Voters in Ventura County cast ballots during a recent election. (Photo: Spirit of America, Shutterstock)

California’s clogged, high-stakes November ballot is riveting voters’ attention – and raising fears among those who have to count the votes.

It’s a perfect storm: Intense interest in the presidential general election, a deluge of six dozen ballot initiatives cleared for circulation, labor-intensive signature-verification requirements and the likelihood that the potential initiatives will be submitted in a tight time window, thus further straining resources.

“This is the first presidential election cycle where the shift of state measures from the primary to the general election has occurred.”

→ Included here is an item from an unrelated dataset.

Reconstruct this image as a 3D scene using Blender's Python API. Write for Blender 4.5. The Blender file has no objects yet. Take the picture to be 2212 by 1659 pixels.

Added to that are predictions of an unusually high voter turnout.

The state’s top elections officer, Secretary of State Alex Padilla, has asked for $32 million to allow the counties to hire additional, temporary workers to handle the expanded workload. The counties’ elections officials, who do the heavy lifting in verifying signatures and counting votes, have joined him.

The ballot initiatives present the biggest problem.

“This is the first presidential election cycle where the shift of state measures from the primary to the general election has occurred,” Dean Logan, the Los Angeles County registrar told a joint legislative committee on April 14. L.A. County has 4.8 million registered voters.

At least 72 measures have been cleared to circulate petitions to capture voters’ signatures, and another 41 failed to qualify.

“That volume (of ballot initiatives) alone is unprecedented, but the impact of checking the petitions in parallel to administering the presidential primary will put a strain on county resources that simply was not anticipated when the laws changing the date for state measures were passed and when counties adopted their 2015-16 budgets” he said. “The petition-checking process and the administration of the primary election intersect  — they cannot really be viewed as exclusive of one another.”

Thus far, at least four statewide ballot initiatives have officially qualified for the Nov. 8 general election, and four more have collected sufficient signatures and are awaiting placement. The measures deal with education funding, marijuana legalization, safe-sex for porn actors, a referendum on the plastic bag ban, infrastructure funding, stricter limits on revenue bond financing, and more.

A ninth measure, which would increase the minimum wage to $15, is expected to be pulled from the ballot following the passage of similar legislation signed by the governor.

But as of Tuesday, at least 72 measures have been cleared to circulate petitions to capture voters’ signatures, and another 41 failed to qualify.

Fifteen proposed ballot initiatives, all circulating, have received at least 25 percent of the signatures to meet the threshold to qualify – about 365,880 signatures for a statute and 585,407 to amend the constitution.

Based on past experience, most proposed initiatives won’t make the ballot. But some will, and observers are expecting to see 15 propositions on the statewide ballot, and probably more. Some even see 20 or 25 measures on the ballot.

California has 17.26 million registered voters, about 70.2 percent of the total pool of those who are eligible to vote, about 24.6 million.

Statewide, according to the latest state report, current voter registration is nearly 2 percent less than in 2012, when it was 72.1 percent. But the latest voter registration numbers are almost certain to rise as the elections near and the major parties launch get-out-the-vote efforts.